July 28, 2005

To hear the blatter of grackles and say invisible priest

In the response to all the the-ing-and-a-ing going on around here, Jason Streed at Finches' Wings has posted Wallace Stevens' poem "The Man on the Dump", which ends:

Where was it one first heard of the truth? The the.

Jason comments that

I think Stevens might be having some fun with the ways various pronunciations of "the" can be combined. The meter of that last foot also seems open to more than one reading--is it a pyrrhic that sounds like two beats on "an old tin can," or an iamb that sounds like a heartbeat, or something else?

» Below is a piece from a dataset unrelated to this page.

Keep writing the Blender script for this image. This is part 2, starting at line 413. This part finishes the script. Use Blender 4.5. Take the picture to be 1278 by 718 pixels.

Or -- thinking in terms of meaning instead of sound -- is "the the" about the operator for creating a definite description, or about the pragmatic distinction between old and new information, or about the performance practice of rapidly repeating phrase-initial syllables?

In antiphonal response to Jason's citation of "the the" in the writing of Wallace Stevens, I'll give an example of "a a a" in the speech of Associate Justice David H. Souter. This is from the oral arguments in Eldred v. Ashcroft:

but that's I mean that's the
that's the issue al- in the alternative reading
and and why is it
a a a limit case
uh rather than a discretion within a general scheme
kind of
uh clause?

Here's an audio clip -- the person saying "that's right" in the background of the recording is Larry Lessig. I'll have more to say about this passage later -- it's interesting linguistically, as well as a central point (in my inexpert opinion) in the case.

One of the interesting things is that listening to the spoken form in context, you really wouldn't notice Souter's flurry of disfluencies. At least I didn't, until I transcribed it. But the most interesting thing to me is his choice of pronunciations for the and a, in this passage and elsewhere in the argument.